Davis yearns for “a sincere [Israeli] commitment to a two-state solution.” This may be “the most persuasive tool in our advocacy tool kit.” But Davis does not waste a word on 70 years of Palestinian resistance to precisely the solution he embraces, endorsed by Israel ever since 1948. As for his critique of Prime Minister Netanyahu, he fails to note that the Israeli leader is on the verge of becoming its longest-serving Prime Minister, soon to pass David Ben-Gurion. To Israeli voters, if not to Diaspora critics, he must doing something right.

Professing concern lest young Diaspora Jews “become detached from Zionism putting at long-term risk the Jewish people’s greatest project since biblical times,” Davis seems oblivious to the possibility that the hectoring of Israel by diaspora leaders (such as Lauder and himself) may contribute to the result he claims to abhor. It may only be coincidental that wealthy diaspora Jewish leaders in the United States and Great Britain gain publicity by criticizing Israel, the world’s only Jewish and democratic state. Then again, maybe not. Perhaps they are the ones who are most frightened by the dreaded demon of divided loyalty.

Encountering Davis’s article, so soon after reading Lauder’s (if not in the same Times), I was reminded of Howard Jacobson’s The Finkler Question (2010), the classic literary mockery of “ashamed” Jews.

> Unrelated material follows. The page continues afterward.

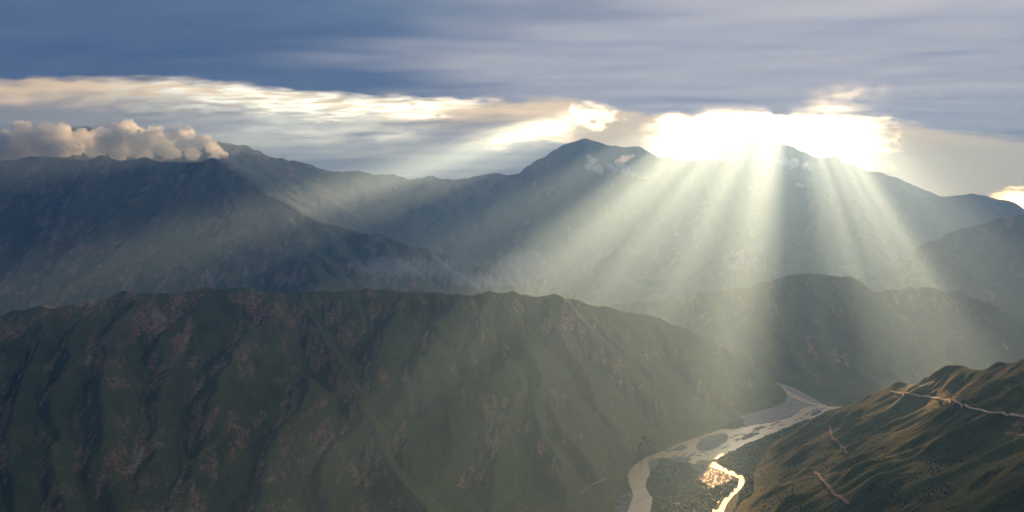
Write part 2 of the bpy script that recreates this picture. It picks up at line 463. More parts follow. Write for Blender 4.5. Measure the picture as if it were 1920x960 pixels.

As literary scholar Edward Alexander perceptively observed in his incisive review of Jacobson’s book, “These ashamed Jews are in many respects like the assimilated Jews of old, insisting that Jewish particularism, Jewish peoplehood, a Jewish state constitute the sole obstacles to universal brotherhood and peace.”

It is sad to encounter successful and wealthy Diaspora Jews who claim to embrace Israel by relentlessly criticizing it for permitting its citizens to reside in the biblical homeland of the Jewish people. By now, however, it is altogether predictable.